Apr 11, 2006 07:49
A little song, thats helping, a little. I'm feeling like shite, weak and empty. Like a vase. But there'sa song, a sad little song thats helping me out, and i want you all to appreciate it, because its the thing thats keeping me breathing, keeping me alive. Well, that and Nik. Giving me somethings to live for, because when i think of Nik, i think of Ska, and sun, and grass, and laughing, and everything thats happy. So, something else that i know is happy music : Edna's Goldfish.
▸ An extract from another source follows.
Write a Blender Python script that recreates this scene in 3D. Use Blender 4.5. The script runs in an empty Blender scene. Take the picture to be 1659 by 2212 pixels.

So here's that song.
I saw you sitting there
Looking on top of the world
He was holding you like you were his
You didn't see me but,
I was there last night
His arms around you holding you tight
Now I know that you aren't mine
And I'll try... to get a little better
Maybe things can be a little better
Cause I know that you know that things are never gonna change
Was it you or was it me that's making me feel so fucking empty
Like the bottle I drank last night to ease that pain
Without you I'll never be the same
Why are you walking away?
Did I mean that little to you anyway?
Are you forgetting my name?
Will I mean that little to you...
Eventually, anyway
Yep, i'm filling my life with songs like this, because they make me happy. Because Robin hates them lmao. Ok, doesn't hate them, but dislikes them. Because he's strange. And yes, i'm being emo. And yes, i'm possibly over-reacting, but i'm allowed to, because its taken 3 weeks to sink in. And its taken 3 weeks to get over it. Yes, get over it. Ladies and gentlemen, not only am i 100% Rhona again, but i'm also happy. I'm happy, as long as the music is.